Caso tem origem em denúncia contra Acelen
O inquérito contra a Petrobras foi instaurado oficialmente em setembro de 2022, e tem origem em outra investigação, contra a Acelen, aberta em junho do mesmo ano.
Nesta, o Cade apura suposta discriminação de preços entre compradores de gasolina A e diesel S10 produzidos na refinaria de Mataripe, em desfavor dos clientes localizados na Bahia.
A denúncia, feita em março pelo Sindicombustíveis/BA, AEPET-BA e Abraspet, chegou a ser arquivada pela Superintendência-Geral do Cade em maio.
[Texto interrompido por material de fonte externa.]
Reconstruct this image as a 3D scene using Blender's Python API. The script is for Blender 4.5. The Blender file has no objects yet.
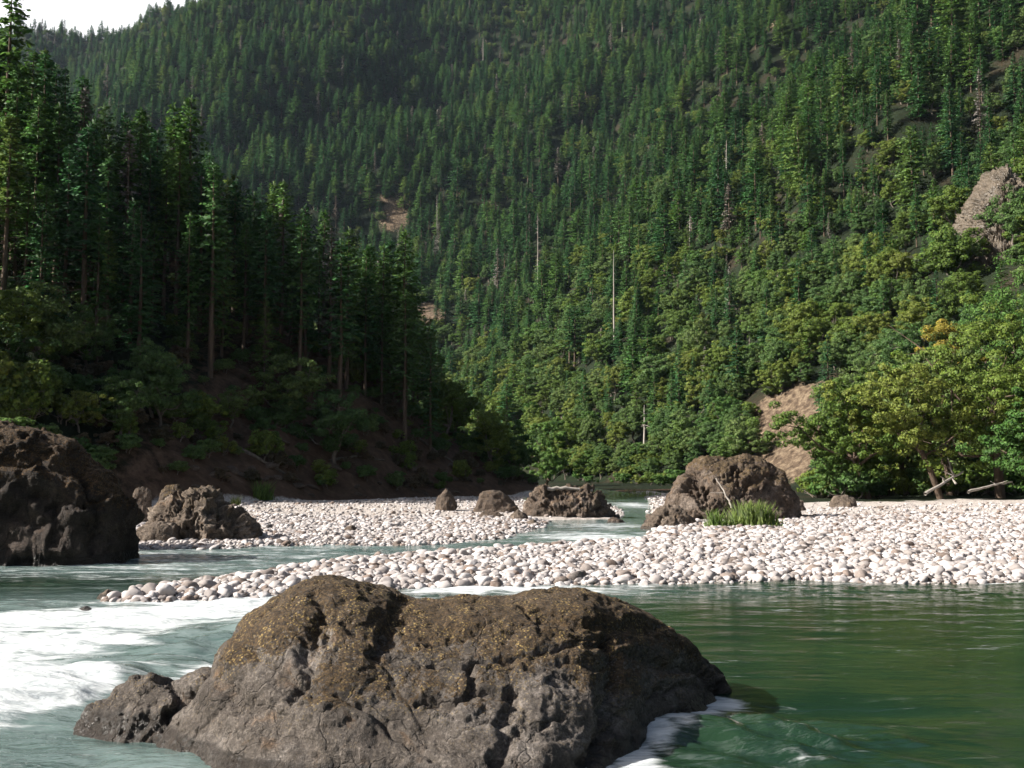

No mesmo mês, o conselheiro Gustavo Augusto avocou o caso, e entendeu que o tribunal deveria não só dar andamento à apuração da denúncia apresentada pelas organizações, mas também investigar a possibilidade de que a discriminação de preços por parte da Acelen tivesse origem em uma discriminação anterior, por parte do fornecedor do óleo cru (a Petrobras).
“É plausível, e isso pode ser objeto de investigação, que a distorção se refira, na verdade, a uma possível discriminação de preços do fornecedor do óleo cru, o qual pode estar praticando preços distintos em prejuízo da refinaria representada, privilegiando as refinarias do próprio grupo econômico, com as quais possui integração vertical”, afirmou o conselheiro em despacho.
No mês seguinte, foi instaurado inquérito contra a Acelen, e, quatro meses depois, contra a Petrobras.
A íntegra da nota da Acelen sobre o caso
“A Acelen apresentou ao CADE evidências de que a Petrobras está repassando petróleo para suas refinarias a preços inferiores aos que ela pratica para as refinarias de seus concorrentes.
Entendemos que, tendo em vista a posição amplamente dominante que a Petrobras detém na produção de petróleo no Brasil, isso não é admissível, devendo a Petrobras manter uma política única e isonômica de preços para petróleo, válida para as refinarias integrantes do seu sistema, ou as de seus concorrentes, indistintamente.
A Acelen considera fundamental e confia em um desfecho adequado das investigações conduzidas pelo CADE. O Brasil precisa garantir um ambiente de negócios previsível, seguro e justo, coibindo práticas anticompetitivas. No refino, isso passa fundamentalmente pelo acesso isonômico ao petróleo”.